Lei ha uno sguardo addolorato, piange (forse un influsso inconscio del Savonarola capo della setta dei “Piagnoni” in quanto piangevano tutti durante i sermoni), ma un indizio rivela che non è cosi in quanto le sue vesti plastiche sono un’opulenza di veli che si susseguono. Michelangelo è evidente amava i contrasti: Lei è più giovane di lui e rappresenta l’opposizione del movimento alla stasi, il profano divenire rispetto la cristallizzazione del dogma.

Lei è il tutto “il movimento immobile”, roccia sulla quale è seduta divenendo un unicum con essa e movimento spirituale allo stesso tempo. Quindi Lei è la parte segreta e l’essenza di Lui, l’unica mediatrice ed è per questo motivo che il Cristo in entrambe le opere è femminile, gracile quasi seducente e sensuale nel suo abbandono alla morte, decisamente bello e femminile e questo in opposizione all’usueto nudo virile di Michelangelo che mascolinizzava finanche i corpi di donne come per esempio le Sibille del Giudizio universale. Tale femminilità invece è delicata perché non rappresenta materia maschile o femminile ma l’Eros che è il femminino sacro. Quindi i due corpi del Cristo sono mero specchio della Madre ovvero l’Anima. Sono raffigurazione delle due polarità: vita e morte e nel punto di contatto in cui il tallone toccherà l’albero rinascerà la vita.

Ne deriverà che la tomba di Lui è sua Madre che lo tiene in braccio e lo riaccoglie ma è anche colei che lo farà rinascere e lo stesso “piccolo re” rinato diventerà una madre vera e propria perché in lui ci sarà sempre Lei in quanto l’oro della sua semenza rinascerà sempre.

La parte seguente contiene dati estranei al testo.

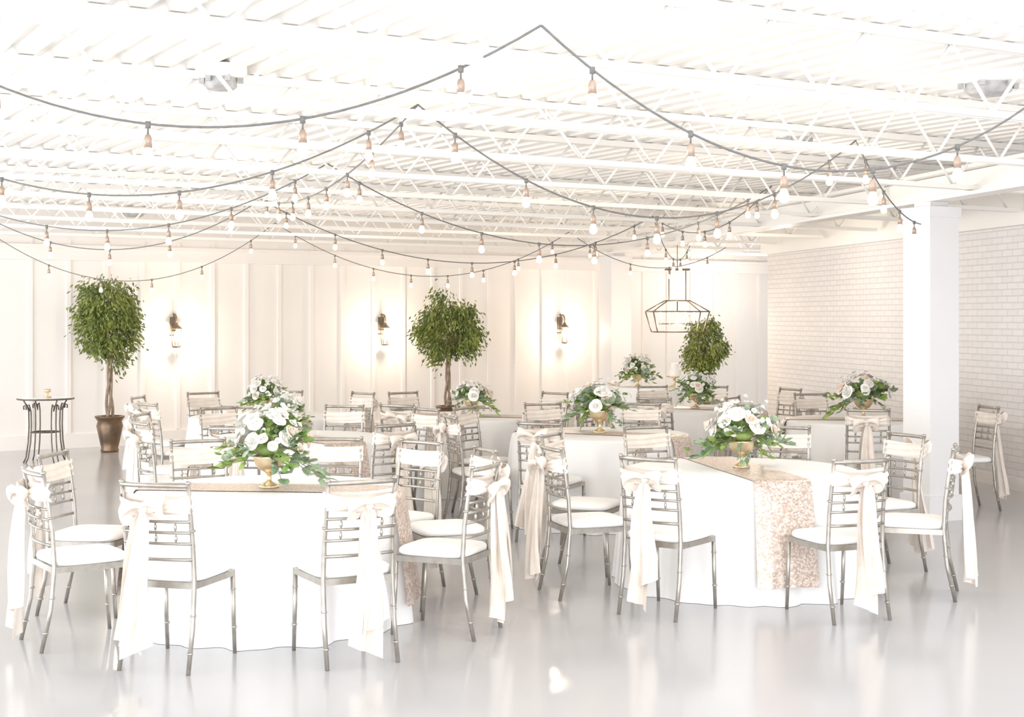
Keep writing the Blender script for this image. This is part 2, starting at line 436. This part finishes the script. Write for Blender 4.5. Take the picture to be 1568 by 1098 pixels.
# cake table
e=bpy.data.objects.new('cake_table',None);sc.collection.objects.link(e);e.location=(1.9,20.0,0)
o=put('tablecloth',TC[1],(0,0,0),0,e);o.scale=(.62,.62,1.05)
m=MB()
m.lathe([(0,0),(.09,0),(.09,.01),(.02,.03),(.02,.12),(.11,.14),(.11,.155),(0,.155)],20,mat=0)
m.lathe([(.09,.155),(.09,.25),(0,.25)],20,mat=1,smooth=False);m.lathe([(.06,.25),(.06,.33),(0,.33)],20,mat=1,smooth=False)
m.obj('wedding_cake',[M_gold,M_petal],loc=(2.25,19.9,.79))
put('flower_centerpiece',FL[0],(1.75,20.0,.79),1,None,1.0)
# ---------------------------------------------------------------- trees
def tree(name,loc,H,cb,cr,seed,nl=3200,pot_h=.47,sc_pot=1,irr=0):
    r=random.Random(seed);m=MB()
    pr=.17*sc_pot
    m.lathe([(0,0),(pr*.62,0),(pr*.66,.03),(pr*.6,.05),(pr*.72,pot_h*.3),(pr*.95,pot_h*.72),(pr*.86,pot_h*.85),(pr*1.0,pot_h*.93),(pr*1.08,pot_h*.97),(pr*1.06,pot_h),(pr*.92,pot_h),(pr*.9,pot_h-.04)],28,mat=2)
    m.lathe([(pr*.9,pot_h-.04),(0,pot_h-.03)],20,mat=3)
    cz=(H+cb)/2; rz=(H-cb)/2
    for k in range(3):
        p0=k*2.09;pts=[]
        for i in range(22):
            t=i/21;zz=pot_h-.05+(cz+rz*.3-pot_h)*t;a=p0+t*7;rr=.034+.012*math.sin(t*9+k)+.05*max(0,t-.6)
            pts.append((rr*math.cos(a),rr*math.sin(a),zz))
        m.tube(pts,[.021*(1-.5*i/21) for i in range(22)],7,1)
    lumps=[]
    for i in range(46):
        a=r.uniform(0,6.283);c=r.uniform(-1,1);q=math.sqrt(1-c*c);k=r.uniform(.45,.9)
        w=1-.28*irr*(1-c)/2
        if c>-.2 or not irr: k*=r.uniform(.85,1.12)
        p=Vector((q*math.cos(a)*cr*k*w,q*math.sin(a)*cr*k*w,cz+c*rz*k)); lumps.append(p)
        base=Vector((0,0,cz-rz*.5+ (c+1)*rz*.35)); mid=(base+p)/2+Vector((0,0,.05))
        m.tube([base,mid,p],[.009,.006,.003],5,1)
    for i in range(nl):
        L=r.choice(lumps); o=Vector((r.gauss(0,1),r.gauss(0,1),r.gauss(0,1)*1.05))*cr*.145
        p=L+o
        out=Vector((p.x,p.y,0)); 
        if out.length>0: out.normalize()
        d=(out*r.uniform(.1,.9)+Vector((r.uniform(-.6,.6),r.uniform(-.6,.6),-r.uniform(.2,1.3)))).normalized()
        s=d.orthogonal().normalized(); s=(Matrix.Rotation(r.uniform(0,6.28),3,d)@s)
        l=r.uniform(.045,.085);w=l*.21;n2=d.cross(s)
        mm=p+d*l*.45+n2*.006
        m.add([p,mm+s*w,p+d*l,mm-s*w],[(0,1,2),(0,2,3)],0,False)
    return m.obj(name,[M_tree,M_bark,M_pot,M_soil],loc=loc)
tree('ficus_tree',(-5.25,18.75,0),2.36,1.05,.50,1,6400,irr=1,sc_pot=1.05)
tree('ficus_tree',(-.93,20.9,0),2.10,1.05,.50,2,6400)
tree('ficus_tree',(3.12,23.2,0),1.76,.78,.41,3,4500)
# ---------------------------------------------------------------- sconces
def sconce(t):
    m=MB()
    m.lathe([(0,.012),(.05,.012),(.055,0)],16,(0,0,0),0)
    m.box((0,-.012,.16),(.09,.024,.20),0)
    pts=[(0,-.02,.12)]
    for i in range(11):
        a=math.pi*(i/10); pts.append((0,-.09+.07*math.cos(a),.22+.075*math.sin(a)))
    pts.append((0,-.16,.17)); m.tube(pts,.011,8,0)
    m.tube([(0,-.02,.22),(0,-.05,.27),(0,-.03,.31),(0,-.01,.29)],.008,6,0)
    c=(0,-.16,0)
    m.lathe([(0,.18),(.02,.175),(.03,.15),(.075,.11),(.085,.095),(.07,.09),(0,.09)],4,c,0,False)
    m.lathe([(0,-.17),(.05,-.165),(.062,-.15),(.062,-.14),(0,-.14)],4,c,0,False)
    for a in range(4):
        q=math.pi/2*a
        m.tube([(.07*math.cos(q),-.16+.07*math.sin(q),.095),(.056*math.cos(q),-.16+.056*math.sin(q),-.145)],.005,6,0)
    m.tube([(0,-.16,-.14),(0,-.16,-.09)],.012,8,2)
    m.lathe([(.014,-.09),(.034,-.04),(.036,.0),(.024,.05),(0,.075)],10,c,1)
    m.obj('wall_sconce',[M_brz,M_glow,M_petal],loc=W(t,NW,1.5),rz=PH)
    l=bpy.data.lights.new('sconce_light','POINT');l.energy=28;l.color=(1,.80,.60);l.shadow_soft_size=.04
    lo=bpy.data.objects.new('sconce_light',l);sc.collection.objects.link(lo);lo.location=W(t,NW-.30,1.50)
for t in(2.31,5.505,8.70): sconce(3.82+t)
# ---------------------------------------------------------------- chandelier
m=MB()
def rect(hx,hy,z): return [(-hx,-hy,z),(hx,-hy,z),(hx,hy,z),(-hx,hy,z)]
A=rect(.17,.07,.0);B=rect(.43,.2,-.16);C=rect(.35,.15,-.46)
for Q in(A,B,C):
    for i in range(4): m.tube([Q[i],Q[(i+1)%4]],.010,6,0)
for P,Q in((A,B),(B,C)):
    for i in range(4): m.tube([P[i],Q[i]],.010,6,0)
for x in(-.13,.13): m.tube([(x,0,0),(x,0,.46)],.008,6,0)
m.tube([(-.17,0,0),(.17,0,0)],.009,6,0);m.box((0,0,.46),(.36,.1,.03),0)
m.tube([(0,0,0),(0,0,-.34)],.009,6,0);m.tube([(-.28,0,-.34),(.28,0,-.34)],.009,6,0)
m.tube([(0,0,.45),(0,0,1.2)],.006,6,0)
for i in range(5):
    x=-.26+.13*i; m.tube([(x,0,-.34),(x,0,-.25)],.014,8,2); m.lathe([(.008,0),(.022,.02),(.021,.055),(.0,.09)],8,(x,0,-.25),1)
m.obj('lantern_chandelier',[M_brz,M_glow,M_petal],loc=(2.44,21.2,2.0),rz=.2)
def pt(name,loc,e,col,rad,spec=1):
    l=bpy.data.lights.new(name,'POINT');l.energy=e;l.color=col;l.shadow_soft_size=rad;l.specular_factor=spec
    lo=bpy.data.objects.new(name,l);sc.collection.objects.link(lo);lo.location=loc
pt('chandelier_light',(2.44,21.2,1.62),55,(1,.80,.58),.06)
# ---------------------------------------------------------------- iron cocktail table
m=MB();r0=.33
m.lathe([(0,.78),(r0,.78),(r0,.768),(0,.768)],36,mat=1,smooth=False)
m.tube([(r0*math.cos(a*math.pi/16),r0*math.sin(a*math.pi/16),.765) for a in range(32)],.011,6,0,closed=True)
m.tube([(.16*math.cos(a*math.pi/8),.16*math.sin(a*math.pi/8),.36) for a in range(16)],.008,6,0,closed=True)
for k in range(4):
    a=math.pi/4+k*math.pi/2;c,s=math.cos(a),math.sin(a)
    for dd in(-.03,.03):
        prof=[(.27,0),(.24,.06),(.21,.25),(.20,.45),(.205,.62),(.23,.70),(.27,.68),(.265,.64)]
        m.tube([(c*q-s*dd,s*q+c*dd,z) for q,z in prof],.009,6,0)
    m.tube([(c*.2,s*.2,.62),(c*.29,s*.29,.76)],.009,6,0)
    m.tube([(0,0,.36),(c*.2,s*.2,.36)],.007,6,0)
m.obj('iron_cocktail_table',[M_iron,M_glass],loc=(-5.68,17.5,0))
m=MB();m.lathe([(0,0),(.05,0),(.05,.008),(.012,.015),(.012,.05),(.045,.07),(.04,.1),(0,.1)],16,mat=0);m.obj('candle_holder',[M_gold],loc=(-5.66,17.5,.781))
# ---------------------------------------------------------------- light
w=bpy.data.worlds.new('World');sc.world=w;w.use_nodes=True
w.node_tree.nodes['Background'].inputs[0].default_value=(.97,.98,1,1);w.node_tree.nodes['Background'].inputs[1].default_value=2.5
def area(name,loc,target,sx,sy,e,col):
    l=bpy.data.lights.new(name,'AREA');l.shape='RECTANGLE';l.size=sx;l.size_y=sy;l.energy=e;l.color=col
    o=bpy.data.objects.new(name,l);sc.collection.objects.link(o);o.location=loc
    o.rotation_euler=(Vector(target)-Vector(loc)).to_track_quat('-Z','Y').to_euler()
area('fill_light_front',(0,-3.5,1.2),(0,10,3.2),14,2.2,850,(1,.99,.97))  # added soft fill behind the camera, tilted up to brighten the ceiling deck
area('window_light_left',(-9.5,9,1.5),(0,13,2.0),13,2.6,850,(.95,.98,1))
for p in((.3,6.6,2.35),(-.5,9.0,2.35),(2.4,9.4,2.35),(-2.8,9.5,2.35),(-2.5,13,2.35),(2.0,12.5,2.35),(-4.5,16.5,2.35),(.5,17,2.35),(-2.0,17.6,2.35),(3.3,17.5,2.35)):
    pt('bulb_glow',p,25,(1,.86,.68),.05,0)
pt('alcove_fill',(4.0,23.6,2.3),60,(1,.90,.78),.1)  # added fill with no fixture, lifts the right end of the back wall
# ---------------------------------------------------------------- camera
cam=bpy.data.cameras.new('camera');co=bpy.data.objects.new('camera',cam);sc.collection.objects.link(co)
co.location=(0,0,1.75);co.rotation_euler=(math.pi/2,0,0)
cam.sensor_width=36;cam.lens=36*2200/1568;cam.shift_y=-62.5/1568;cam.clip_end=200
sc.camera=co
sc.view_settings.view_transform='Standard';sc.view_settings.exposure=-0.16;sc.view_settings.gamma=1.12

Ed ecco spiegato il concetto di Pietà vero: la Pietas della tradizione sapienziale della Madre che è il dovere nel compimento del portare avanti i principi e la Giustizia che tutto riassorbe (morte) e tutto riemana (vita) che continuerà l’Imperium.

<Per finire Le chiedo un supplemento di domanda. Chi è davvero Giuliana Poli? Cosa fa nella vita e soprattutto perché c’è chi afferma che quello che lei scrive “va oltre e forse non è neppure di questo mondo”. Che significa?>

Scherzando le potrei rispondere che lo dovrebbe chiedere a chi lo afferma. In questa piacevole circostanza posso solo affermare che Giuliana è un sincretismo di valori legati all’origine della tradizione arcaica. Sono giornalista e scrittrice. Esperta nell’autenticazione attraverso l’expertise in iconografia ed iconologia delle opere d’arte. Sono filologa dell’arte e psicodinamica dei quadri.

In sostanza riesco a cogliere nell’arte principalmente antica le immagini e le firme nascoste,  semplicemente perché le leggo all’interno del dipinto o scultura con una tecnica che è quella antica: dissimulare l’immagine apparente agganciata alle sinapsi e schemi mentali ed entrare in altre immagini che sono quelle reali poiché vanno al di là del velo e dell’apparenza (non tutti sanno che all’interno di un quadro si nascondono più quadri e immagini con un significato completamente opposto rispetto quello apparente). Niente di nuovo quindi ma il rispolvero di una tecnica usata dagli stessi Artisti del Rinascimento, quindi non facile, ma sicuramente reale.